Die zwei unverzichtbaren Grundbedingungen sowie den Anstoß, den es braucht, um den Ansatz der „Neuen Autorität“ in der Schule gelingend umzusetzen, fasste Rebecca Giersch wie folgt zusammen:

KLEINE SCHRITTE – Fragen Sie sich zunächst: „Was ist der nächste, noch so kleine Schritt?” Große Sprünge sind weder notwendig, noch besonders ratsam. Machen Sie lieber einen kleinen Schritt als keinen, und beobachten Sie genau, welche Veränderung dieser bereits mit sich bringt.

SELBSTREFLEXION – Niemand ist perfekt. Seien Sie daher wohlwollend mit sich selbst, wenn es einmal nicht auf Anhieb funktioniert. Wichtig ist nur, dass Sie sich immer eine Bereitschaft zur Selbstreflexion bewahren, damit Sie aus Fehlern lernen können.

HALTUNG – Sagen Sie „Ja” zu Kooperation und Beziehung. Denn gerade in herausfordernden Situationen ist es wichtig, sich der Bedeutung stabiler Beziehungen bewusst zu sein. Die Haltung ist entscheidend!

 

Beim gemeinsamen Austausch im Anschluss des Impulses gab es Gelegenheit, gemeinsam einen dezidierten Blick auf den Transferprozess von einer „alten“ hin zur „Neuen Autorität“ zu werfen. Dabei wurde deutlich, dass eine Ablösung alter Denkmuster nicht durch Beschämen und Überfrachten mit neuen Begrifflichkeiten gelöst werden kann, sondern viel Ausdauer, Beharrlichkeit und einer sicheren Beziehung bedarf. Einig war man sich, dass der wertschätzende Umgang in der Klasse und im Kollegium zu Wohlbefinden und Freude an der Arbeit führt – was die Beschäftigung mit dem neuen Ansatz eben auch so wertvoll macht. Schließlich sei das Besondere an der „Neuen Autorität“, dass man nicht nur intuitiv reagiert, sondern sehr bewusst agiert, damit man nicht nur Konflikten handlungssicher begegnen kann, sondern auch Raum für Kooperation, Austausch und Wertschätzung schafft.

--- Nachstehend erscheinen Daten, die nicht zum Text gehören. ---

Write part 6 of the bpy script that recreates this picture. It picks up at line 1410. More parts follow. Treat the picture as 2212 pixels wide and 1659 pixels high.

Die Reihe „Mikro-Impulse” ist ein Angebot von „LiGa – Lernen im Ganztag” Sachsen-Anhalt und bietet in einem knackigen Format (30 min Impuls und 15 min Austausch) Anregungen, praktische Ideen und Umsetzungsbeispiele rund um die Themen Schule, Schul- und Unterrichtsentwicklung sowie Ganztag.